It’s been a turbulent year in export controls and sanctions, as some nations have faced heavier sanctions, others have seen them removed and China has flexed its muscle on controls around the export of critical minerals.
Today, the Daily Update is recapping some of the major stories in this area of ever-increasing importance in trade from throughout 2025.
AUKUS
The major story this year, says the Chartered Institute of Export & International Trade academy’s Andy Bridges, has been the pact between Australia, the UK and US (AUKUS).
Earlier this month, US Secretary of State Marco Rubio endorsed AUKUS after a long review of the agreement, which was first struck under the Biden administration. Rubio affirmed that the US is seeking a “full steam ahead” approach.
The commitment to AUKUS represents “the first time in a very long time that the US has actually reduced the amount of red tape”, particularly around International Traffic in Arms Regulations (ITAR) licences, says Bridges.
“It was totally out of the blue. But this AUKUS agreement is going to see X amount of nuclear-powered submarines built between the UK and US for and on behalf of the Australian government.
“The Americans are very much in charge of the programme, but they’ve given it its own ITAR licence, 126.7.”
This is a major positive development, Bridges says, because it has “made it much easier” for firms involved in this specific programme to move goods around between the three nations.
“There's still export controls in place, but they've removed a lot of the red tape for companies that are involved in that programme.”
Some 15,000 American companies, 900 Australian companies and 300 UK companies stand to benefit from the change, Bridges says.
Rare earths
The AUKUS commitment also plays into the US’ approach to critical supply chains, particularly those on rare earths, where the North American nation and Australia recently signed a new agreement. Rubio said:
“We have to have critical mineral supplies and supply chains that are reliable and that are diverse, and not overly invested in one place where they can be used as leverage against us, or our partners, or the world.”

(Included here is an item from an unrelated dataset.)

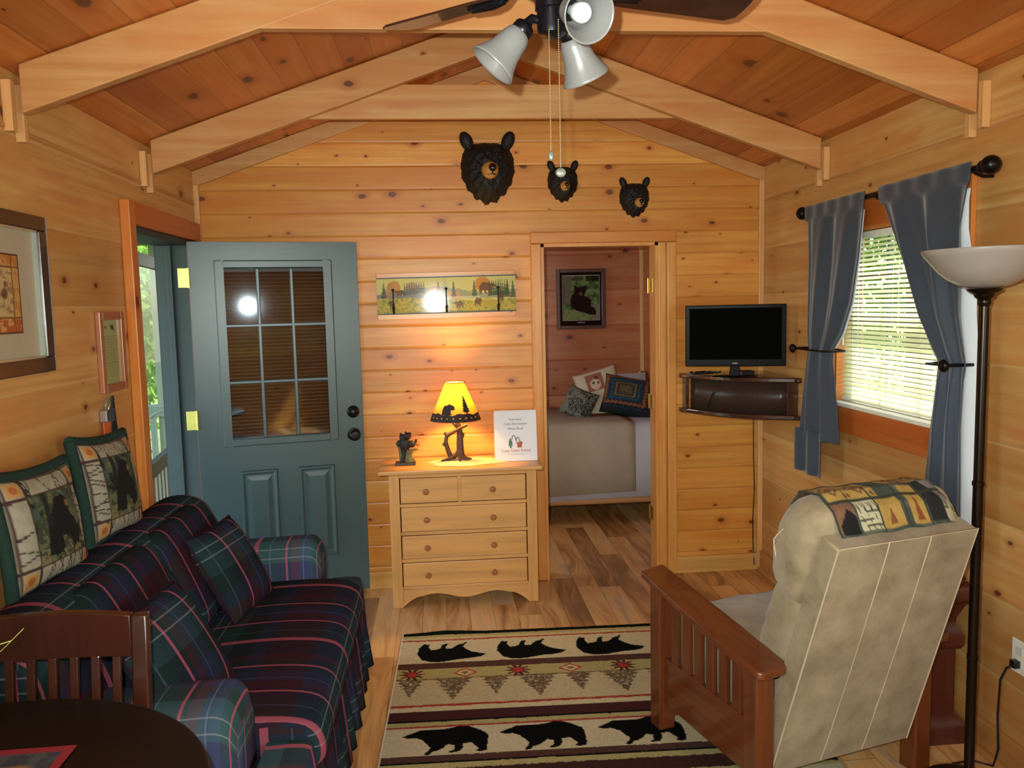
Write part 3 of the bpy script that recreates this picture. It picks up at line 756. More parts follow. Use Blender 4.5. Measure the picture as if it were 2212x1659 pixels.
def rugf(u, v):
    x = u*RW; y = v*RL
    jit = (fbm(x, y, 60)-.5)*.006
    y = y+jit; x = x+(fbm(x+5, y, 70)-.5)*.006
    C = Canvas(u, v, (168, 148, 106))
    def band(a, b_, c): C.put((y >= a) & (y < b_), c)
    def rowpat(y0):
        pass
    maroon, red, dk, olive, brown, cream = (62, 32, 30), (140, 52, 40), (22, 26, 20), (150, 134, 84), (72, 46, 38), (172, 154, 118)
    def bears(poly, xs, y0, y1, wd):
        for bx in xs:
            C.put(inpoly((x-bx)/wd, (y-y0)/(y1-y0), poly), (20, 20, 18))
    off = 0.0
    def section(s, mirror=False):
        pass
    band(0, .035, dk); band(.035, .06, olive); band(.085, .10, red)
    band(.10, .345, cream); bears(lying, (.085, .46, .835, 1.21), .125, .335, .325)
    band(.345, .405, brown); band(.405, .50, olive); band(.50, .512, (126, 104, 62)); band(.512, .735, (166, 146, 108))
    for k in range(8):          # fir trees hanging point down
        big = k % 2; cx = .075+k*.183; h = .20 if big else .165; w_ = .085 if big else .062
        t = (y-.50)/h; wid = w_*(1-t)+.012*np.sin(t*38)*(1-t)
        m = (t > 0) & (t < 1) & (abs(x-cx) < np.maximum(wid, .006*(t < .98)))
        n_ = vnoise(x, y, 120); C.put(m & (n_ > .25), (92, 72, 52)); C.put(m & (n_ > .75), (132, 116, 84))
    for k in range(5):
        cx = .075+k*.235; cy = .455; dx = abs(x-cx); dy = abs(y-cy)
        if k % 2 == 0:
            a = np.arctan2(y-cy, x-cx); rr_ = np.hypot((x-cx)/.058, (y-cy)/.062)
            C.put(rr_ < .72+.28*np.cos(a*10), (74, 38, 32)); C.put(rr_ < .38, (146, 50, 42))
        else:
            d = dx/.055+dy/.045
            C.put((d < 1.0), red); C.put(d < .74, (176, 156, 110)); C.put(d < .36, (110, 88, 56))
    band(.735, .752, red); band(.752, .79, (176, 158, 116)); band(.79, .862, maroon); band(.862, .875, dk); band(.875, .905, olive); band(.905, .918, red)
    band(.918, 1.115, cream); bears(walking, (.072, .44, .815, 1.19), .915, 1.11, .325)
    band(1.115, 1.155, brown); band(1.155, 1.165, dk); band(1.165, 1.20, olive); band(1.20, 1.28, (58, 34, 28)); band(1.28, 1.30, olive); band(1.30, 1.50, cream); band(1.50, 1.54, red); band(1.54, 2.2, (160, 140, 100)); band(2.2, 2.3, dk)
    C.put(x < .006, (196, 178, 140))
    C.c *= (1.15+.5*vnoise(x, y, 260))[..., None]
    C.c[(C.c.sum(-1) < .06)] *= .6
    C.c *= np.array([.90, 1.0, 1.12])
    return C.c
u_, v_ = np.meshgrid(np.linspace(0, 1, 406), np.linspace(0, 1, 576))
P = np.stack([u_*RW, -v_*RL, .006+0*u_], -1)
P[..., 2] += .004*np.sin(np.clip(u_*9, 0, PI))*0 + .010*np.exp(-((u_*RW-.22)/.12)**2)*np.exp(-(v_*RL/.03)**2)
me = paintmesh('pile', P, rugf)
finish('pile', me, vcol('rug_pile', 1.0, .8, 330, 0, .02), rug)
MB().box(-.004, RW+.004, -RL-.004, .004, .0005, .0045).build('backing', simple('rug_backing', (150, 120, 90), .9), rug)

# ---------------------------------------------------------------- dresser
M_dr = wood('light_oak_dresser', (206, 150, 86), 'x', .35, 26, .22)
M_drz = wood('light_oak_dresser_upright', (206, 150, 86), 'z', .35, 26, .22)
M_knob = simple('turned_knob_wood', (150, 92, 50), .3)
dr = thing('dresser', 'light oak five-drawer chest under the lamp, left of the bedroom doorway', 'dresser', (.095, 4.45, 0))
X0, X1, YF, YB, ZTP = -.302, .492, 4.30, 4.628, .738
MB().prism([(-.353, 4.262, ZTP), (.524, 4.262, ZTP), (.524, 4.625, ZTP), (-.353, 4.625, ZTP)], (0, 0, .024)).build('top', M_dr, dr, world=True, bevel=.007, seg=3)
for (a, b_) in ((X0, X0+.055), (X1-.055, X1)):
    MB().box(a, b_, YF, YF+.04, 0, ZTP-.001).build('front_stile', M_drz, dr, world=True, bevel=.003)
for (a, b_) in ((X0+.004, X0+.022), (X1-.022, X1-.004)):
    MB().box(a, b_, YF+.04, YB, .0, ZTP-.001).build('side_panel', M_drz, dr, world=True, bevel=.002)
MB().box(X0+.022, X1-.022, YB-.012, YB, .05, ZTP-.001).build('back_panel', M_dr, dr, world=True)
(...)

These comments reflect one of the other major themes of this year for export controls: their use by China to put pressure on Western supplies of critical minerals.

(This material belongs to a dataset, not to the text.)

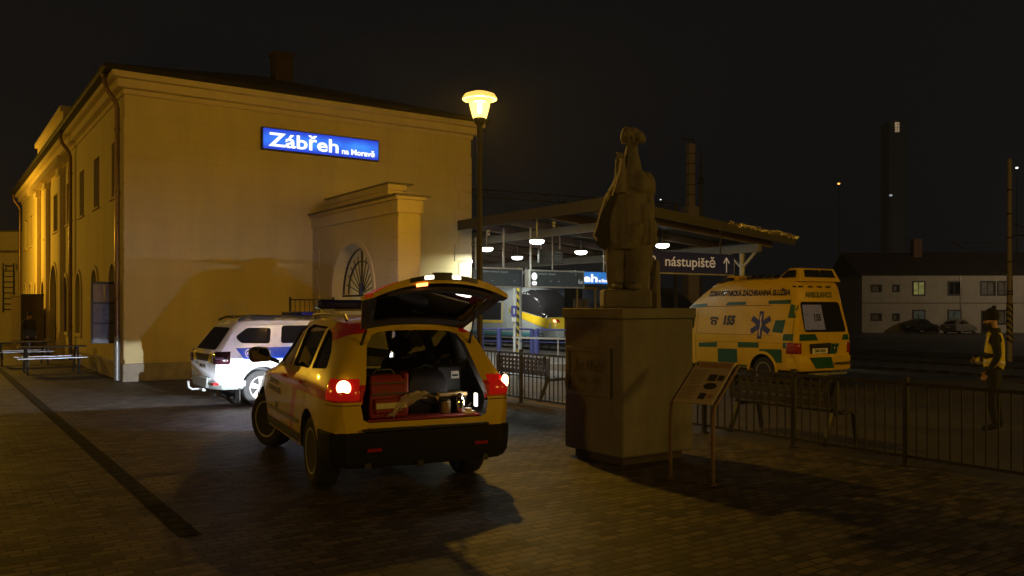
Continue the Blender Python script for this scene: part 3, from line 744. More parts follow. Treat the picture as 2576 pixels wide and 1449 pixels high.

Reuters reported last week that China’s exertion of control over global supply of rare earths – it processes 90% of the world’s processing of the minerals – has forced one in three European firms to shift away from China as a source.
Over 40% of respondents to a flash survey by the EU Chamber of Commerce, meanwhile, said China’s commerce ministry is processing export licences more slowly than it has promised.
Government-industry engagement
Brinley Salzmann, director for overseas and exports at ADS Group, says that the story of the year is the government's desire “to work closely with industry”.
At the Export Controls Joint Unit (ECJU) Symposium in London on 15 October, Salzmann explains, the government “stood up and said they want industry to come up with ideas” on how the open general export licencing (OGEL) system can be expanded “in a least-risk way”.
“That is the easiest licencing option – OGELs are meant to take the least contentious goods going to the least contentious customers, where the answers are all going to be yes, out of the equation.
“We’ve got a fairly stable number of OGELs, and very few new ones have been added of late. The licencing system in the UK is probably resourced to cope with about 12,000 licence applications, but since 2008 there have been many times more than that. We need to try to find some mechanism which enables that.”
The government’s increasing engagement with industry, and its “appetite for greater partnership”, is something “to be welcomed and which we need to capitalise on”, Salzmann says.
Sanctions
The sanctions story continued this year, as the US dialled up some sanctions on Russia while offering relief to Belarus and Syria on others.
The Trump administration made good on suggestions that it would hit Russia with sanctions on its oil, with new measures hitting major Russian oil firms Rosneft and Lukoil towards the end of October. Russian oil and gas revenues are estimated to have fallen by a third year-on-year in November as result, with purchases from Turkey, India and Brazil all seeing a drop.
The US Treasury said on announcing the sanctions in October that it is “prepared to take further action if necessary” to bring the Russia-Ukraine war to a halt, and Bloomberg reported yesterday (17 December) that the US is indeed readying a new package of sanctions on Russia’s ‘shadow fleet’ of oil tankers, as well as on those who facilitate financial transactions for its oil exports.
Other nations have fared better with regard to sanctions. Syria enjoyed relief from a wide range of US sanctions following the fall of former president Bashar al-Assad, though these have only been temporarily lifted by Trump, while Congress is expected to pass a bill for permanent relief in the coming weeks.
Belarus has also seen US sanctions on its potash lifted as it freed 123 political prisoners, among them the main opposition leader, this month.
The UK has imposed its own new sanctions this year, including on entities in Israel and on Russia’s shadow fleet. The government has also said this week that funds from the sale of Chelsea FC by Russian oligarch Roman Abramovich amounting to £2.5bn must be given to Ukraine within 90 days, or else Abramovich will face court action.